» **TASK STATEMENT**
Begin with the first line of the material and write out each line exactly, ending with the line that contains "14.78)], gb); sharp(t4)". Pictures are not part of the copy.

» **GIVEN RECORDS**

|---|

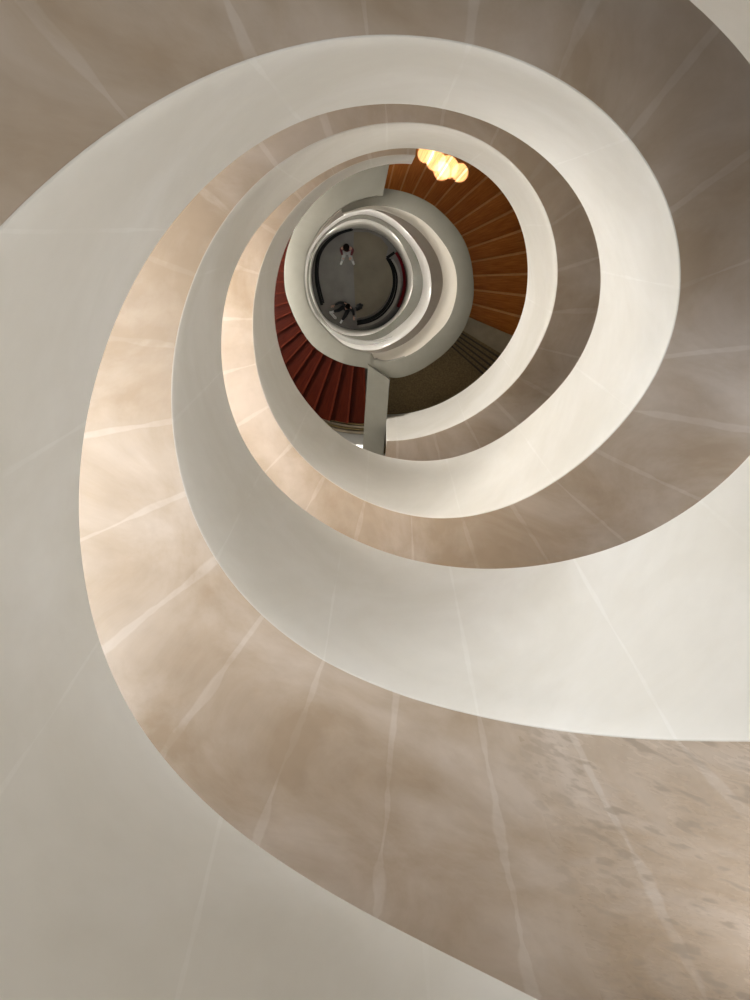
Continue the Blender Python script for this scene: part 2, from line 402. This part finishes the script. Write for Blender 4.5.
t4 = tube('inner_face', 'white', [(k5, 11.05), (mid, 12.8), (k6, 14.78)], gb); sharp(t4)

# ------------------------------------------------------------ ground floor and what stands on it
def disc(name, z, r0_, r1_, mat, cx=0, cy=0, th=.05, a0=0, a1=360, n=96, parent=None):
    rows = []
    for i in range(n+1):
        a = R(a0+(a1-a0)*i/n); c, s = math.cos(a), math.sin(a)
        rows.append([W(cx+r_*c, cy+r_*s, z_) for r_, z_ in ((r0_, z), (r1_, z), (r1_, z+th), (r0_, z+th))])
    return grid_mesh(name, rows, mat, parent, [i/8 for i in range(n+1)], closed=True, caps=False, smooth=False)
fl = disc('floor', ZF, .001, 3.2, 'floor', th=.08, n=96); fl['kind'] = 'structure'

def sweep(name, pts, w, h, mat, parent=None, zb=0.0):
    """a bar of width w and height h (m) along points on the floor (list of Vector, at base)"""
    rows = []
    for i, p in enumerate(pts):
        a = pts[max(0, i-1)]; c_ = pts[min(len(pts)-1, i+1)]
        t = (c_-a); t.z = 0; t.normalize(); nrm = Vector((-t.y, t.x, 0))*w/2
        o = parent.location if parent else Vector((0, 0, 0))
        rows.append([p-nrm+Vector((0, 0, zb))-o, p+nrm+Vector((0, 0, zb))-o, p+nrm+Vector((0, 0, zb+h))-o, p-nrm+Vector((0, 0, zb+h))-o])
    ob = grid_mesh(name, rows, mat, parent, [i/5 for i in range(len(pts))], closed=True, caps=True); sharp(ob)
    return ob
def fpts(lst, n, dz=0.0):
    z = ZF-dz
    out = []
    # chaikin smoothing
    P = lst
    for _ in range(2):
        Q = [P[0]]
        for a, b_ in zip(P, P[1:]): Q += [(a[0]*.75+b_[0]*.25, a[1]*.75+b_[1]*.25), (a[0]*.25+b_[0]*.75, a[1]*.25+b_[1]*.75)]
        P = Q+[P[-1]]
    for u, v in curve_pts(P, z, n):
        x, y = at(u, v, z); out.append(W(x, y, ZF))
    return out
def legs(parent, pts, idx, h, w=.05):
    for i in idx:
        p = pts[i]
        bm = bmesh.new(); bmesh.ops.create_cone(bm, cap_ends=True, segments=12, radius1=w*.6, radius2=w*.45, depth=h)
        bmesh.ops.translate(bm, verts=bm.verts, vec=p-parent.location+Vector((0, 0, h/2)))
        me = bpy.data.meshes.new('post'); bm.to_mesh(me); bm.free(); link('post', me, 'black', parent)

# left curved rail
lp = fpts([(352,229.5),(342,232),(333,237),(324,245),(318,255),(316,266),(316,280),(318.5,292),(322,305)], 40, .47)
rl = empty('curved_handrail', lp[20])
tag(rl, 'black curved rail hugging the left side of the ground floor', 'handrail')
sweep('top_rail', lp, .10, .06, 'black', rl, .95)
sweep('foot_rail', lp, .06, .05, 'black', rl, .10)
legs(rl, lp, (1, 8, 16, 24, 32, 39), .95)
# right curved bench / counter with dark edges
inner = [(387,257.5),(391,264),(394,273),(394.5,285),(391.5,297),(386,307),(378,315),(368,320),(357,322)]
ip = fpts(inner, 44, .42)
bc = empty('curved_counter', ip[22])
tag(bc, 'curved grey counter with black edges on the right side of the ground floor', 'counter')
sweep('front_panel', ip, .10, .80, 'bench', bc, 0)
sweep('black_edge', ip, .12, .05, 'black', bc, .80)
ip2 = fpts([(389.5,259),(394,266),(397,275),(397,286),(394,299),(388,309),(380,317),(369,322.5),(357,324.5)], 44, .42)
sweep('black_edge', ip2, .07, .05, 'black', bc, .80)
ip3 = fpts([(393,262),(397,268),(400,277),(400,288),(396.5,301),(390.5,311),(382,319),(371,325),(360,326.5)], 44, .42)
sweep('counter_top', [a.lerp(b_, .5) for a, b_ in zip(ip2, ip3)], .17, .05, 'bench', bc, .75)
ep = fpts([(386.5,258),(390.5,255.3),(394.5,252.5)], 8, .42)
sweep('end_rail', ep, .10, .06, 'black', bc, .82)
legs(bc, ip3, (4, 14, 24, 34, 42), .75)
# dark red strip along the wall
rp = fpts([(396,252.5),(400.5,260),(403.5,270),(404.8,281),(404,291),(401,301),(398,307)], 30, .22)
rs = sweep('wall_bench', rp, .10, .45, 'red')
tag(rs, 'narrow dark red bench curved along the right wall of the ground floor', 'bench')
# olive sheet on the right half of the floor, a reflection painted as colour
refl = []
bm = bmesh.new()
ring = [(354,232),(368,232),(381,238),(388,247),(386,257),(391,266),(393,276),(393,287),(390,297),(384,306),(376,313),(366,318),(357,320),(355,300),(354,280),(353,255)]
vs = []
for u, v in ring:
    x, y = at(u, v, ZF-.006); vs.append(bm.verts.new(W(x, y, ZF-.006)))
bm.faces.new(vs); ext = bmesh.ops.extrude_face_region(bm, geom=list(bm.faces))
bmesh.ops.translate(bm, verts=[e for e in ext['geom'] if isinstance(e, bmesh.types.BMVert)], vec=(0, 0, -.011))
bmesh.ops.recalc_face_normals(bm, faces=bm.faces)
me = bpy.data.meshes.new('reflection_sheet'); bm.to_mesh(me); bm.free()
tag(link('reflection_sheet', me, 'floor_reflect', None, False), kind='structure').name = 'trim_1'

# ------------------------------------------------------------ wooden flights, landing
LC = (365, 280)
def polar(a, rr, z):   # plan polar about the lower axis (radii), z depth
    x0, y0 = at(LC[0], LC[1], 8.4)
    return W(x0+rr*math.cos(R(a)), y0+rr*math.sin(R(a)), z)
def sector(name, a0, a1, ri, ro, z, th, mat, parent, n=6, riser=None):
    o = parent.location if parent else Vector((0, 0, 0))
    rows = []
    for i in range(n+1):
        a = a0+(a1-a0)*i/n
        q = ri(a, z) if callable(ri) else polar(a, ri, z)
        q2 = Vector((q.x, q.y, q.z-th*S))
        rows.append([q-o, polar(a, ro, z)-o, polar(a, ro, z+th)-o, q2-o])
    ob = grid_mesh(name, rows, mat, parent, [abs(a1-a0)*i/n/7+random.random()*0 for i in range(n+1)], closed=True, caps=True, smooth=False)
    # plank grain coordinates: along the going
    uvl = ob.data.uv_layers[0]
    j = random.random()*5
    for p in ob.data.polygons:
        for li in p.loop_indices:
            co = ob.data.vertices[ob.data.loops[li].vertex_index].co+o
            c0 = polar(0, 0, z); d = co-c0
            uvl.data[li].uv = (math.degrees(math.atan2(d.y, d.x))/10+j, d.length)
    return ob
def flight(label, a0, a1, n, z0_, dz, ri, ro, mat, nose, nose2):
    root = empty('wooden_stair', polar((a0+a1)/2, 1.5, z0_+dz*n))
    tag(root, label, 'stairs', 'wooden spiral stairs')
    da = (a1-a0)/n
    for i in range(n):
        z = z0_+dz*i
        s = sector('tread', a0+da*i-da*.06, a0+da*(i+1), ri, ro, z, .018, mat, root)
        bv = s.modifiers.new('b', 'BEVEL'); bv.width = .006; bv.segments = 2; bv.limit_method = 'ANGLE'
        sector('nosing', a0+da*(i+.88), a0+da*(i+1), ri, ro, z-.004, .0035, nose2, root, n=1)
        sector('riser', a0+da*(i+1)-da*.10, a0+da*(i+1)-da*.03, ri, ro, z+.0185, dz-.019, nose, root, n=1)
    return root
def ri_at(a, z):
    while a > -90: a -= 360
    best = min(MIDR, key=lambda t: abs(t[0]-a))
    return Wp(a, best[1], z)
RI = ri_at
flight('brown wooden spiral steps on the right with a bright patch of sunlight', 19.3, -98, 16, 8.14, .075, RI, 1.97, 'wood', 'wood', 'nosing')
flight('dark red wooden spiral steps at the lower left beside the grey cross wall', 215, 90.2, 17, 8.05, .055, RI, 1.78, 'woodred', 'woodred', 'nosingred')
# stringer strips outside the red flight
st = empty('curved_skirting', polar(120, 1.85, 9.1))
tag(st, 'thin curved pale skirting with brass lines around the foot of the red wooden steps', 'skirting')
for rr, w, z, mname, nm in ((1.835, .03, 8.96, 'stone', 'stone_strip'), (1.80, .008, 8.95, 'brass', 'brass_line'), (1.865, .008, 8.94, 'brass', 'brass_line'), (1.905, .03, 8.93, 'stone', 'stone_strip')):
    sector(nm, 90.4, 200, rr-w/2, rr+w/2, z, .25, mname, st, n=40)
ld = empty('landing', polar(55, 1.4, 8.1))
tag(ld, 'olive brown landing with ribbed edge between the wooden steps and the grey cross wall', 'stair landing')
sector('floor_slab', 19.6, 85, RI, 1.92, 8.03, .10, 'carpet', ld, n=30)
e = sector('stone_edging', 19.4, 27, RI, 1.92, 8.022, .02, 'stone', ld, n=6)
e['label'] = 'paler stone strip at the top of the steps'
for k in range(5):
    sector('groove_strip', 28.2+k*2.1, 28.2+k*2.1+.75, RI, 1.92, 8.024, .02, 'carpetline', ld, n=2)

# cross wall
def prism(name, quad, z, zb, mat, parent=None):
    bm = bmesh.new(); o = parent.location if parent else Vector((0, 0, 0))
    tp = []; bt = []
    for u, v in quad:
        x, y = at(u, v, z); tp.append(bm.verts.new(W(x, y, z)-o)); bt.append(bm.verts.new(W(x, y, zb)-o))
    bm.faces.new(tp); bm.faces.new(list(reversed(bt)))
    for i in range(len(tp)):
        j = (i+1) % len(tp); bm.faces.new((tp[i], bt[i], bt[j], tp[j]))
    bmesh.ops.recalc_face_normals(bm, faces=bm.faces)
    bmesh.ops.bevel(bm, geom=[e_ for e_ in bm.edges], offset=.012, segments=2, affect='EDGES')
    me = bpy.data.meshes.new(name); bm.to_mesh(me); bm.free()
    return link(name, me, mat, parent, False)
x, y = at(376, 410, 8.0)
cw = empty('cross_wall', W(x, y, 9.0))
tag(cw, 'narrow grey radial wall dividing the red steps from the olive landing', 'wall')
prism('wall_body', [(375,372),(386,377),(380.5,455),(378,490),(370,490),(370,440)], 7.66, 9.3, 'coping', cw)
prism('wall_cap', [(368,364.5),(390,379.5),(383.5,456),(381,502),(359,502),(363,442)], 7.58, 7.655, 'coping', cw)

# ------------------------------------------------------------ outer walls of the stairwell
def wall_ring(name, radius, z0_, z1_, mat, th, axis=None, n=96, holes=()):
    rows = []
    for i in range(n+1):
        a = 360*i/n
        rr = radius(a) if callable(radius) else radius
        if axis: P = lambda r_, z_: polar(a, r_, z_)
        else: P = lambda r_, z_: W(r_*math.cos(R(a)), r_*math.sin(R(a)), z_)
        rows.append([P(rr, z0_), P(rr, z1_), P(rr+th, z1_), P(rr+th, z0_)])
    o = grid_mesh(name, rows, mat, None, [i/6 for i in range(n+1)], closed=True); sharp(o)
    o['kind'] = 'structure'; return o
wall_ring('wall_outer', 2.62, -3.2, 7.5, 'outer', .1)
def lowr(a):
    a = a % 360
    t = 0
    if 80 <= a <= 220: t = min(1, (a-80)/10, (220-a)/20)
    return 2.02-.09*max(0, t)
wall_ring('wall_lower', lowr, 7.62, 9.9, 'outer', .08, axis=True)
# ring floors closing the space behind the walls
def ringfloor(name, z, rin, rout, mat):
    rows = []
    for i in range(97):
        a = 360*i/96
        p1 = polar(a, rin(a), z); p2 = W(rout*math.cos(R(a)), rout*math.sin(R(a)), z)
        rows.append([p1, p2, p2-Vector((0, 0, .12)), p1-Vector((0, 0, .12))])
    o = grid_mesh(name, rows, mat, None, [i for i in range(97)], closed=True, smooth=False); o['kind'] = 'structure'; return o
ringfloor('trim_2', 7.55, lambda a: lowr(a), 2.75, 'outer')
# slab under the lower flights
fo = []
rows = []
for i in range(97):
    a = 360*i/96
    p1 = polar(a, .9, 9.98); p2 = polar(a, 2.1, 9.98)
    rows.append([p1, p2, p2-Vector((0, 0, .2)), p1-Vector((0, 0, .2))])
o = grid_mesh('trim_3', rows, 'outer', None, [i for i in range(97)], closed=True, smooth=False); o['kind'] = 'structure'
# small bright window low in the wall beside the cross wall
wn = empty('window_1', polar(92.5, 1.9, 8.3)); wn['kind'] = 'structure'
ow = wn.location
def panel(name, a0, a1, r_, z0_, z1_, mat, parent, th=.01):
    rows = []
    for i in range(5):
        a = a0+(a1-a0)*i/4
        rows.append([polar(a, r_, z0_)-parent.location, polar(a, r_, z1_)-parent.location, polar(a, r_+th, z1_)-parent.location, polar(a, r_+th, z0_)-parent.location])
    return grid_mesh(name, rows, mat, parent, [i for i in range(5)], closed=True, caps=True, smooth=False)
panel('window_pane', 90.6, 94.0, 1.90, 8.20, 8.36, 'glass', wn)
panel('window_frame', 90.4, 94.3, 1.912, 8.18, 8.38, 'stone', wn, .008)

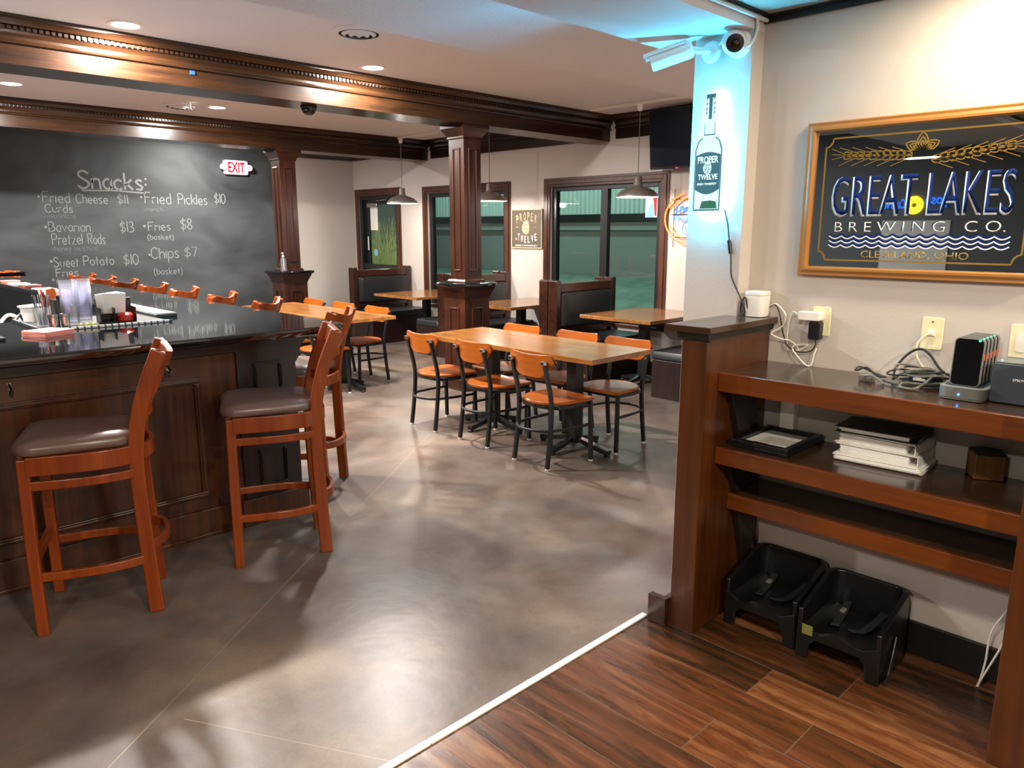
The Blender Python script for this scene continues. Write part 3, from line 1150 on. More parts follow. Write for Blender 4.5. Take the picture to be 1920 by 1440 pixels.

|---|

» **OUTPUT OF THE EXERCISE**
Continue the Blender Python script for this scene: part 2, from line 402. This part finishes the script. Write for Blender 4.5.
t4 = tube('inner_face', 'white', [(k5, 11.05), (mid, 12.8), (k6, 14.78)], gb); sharp(t4)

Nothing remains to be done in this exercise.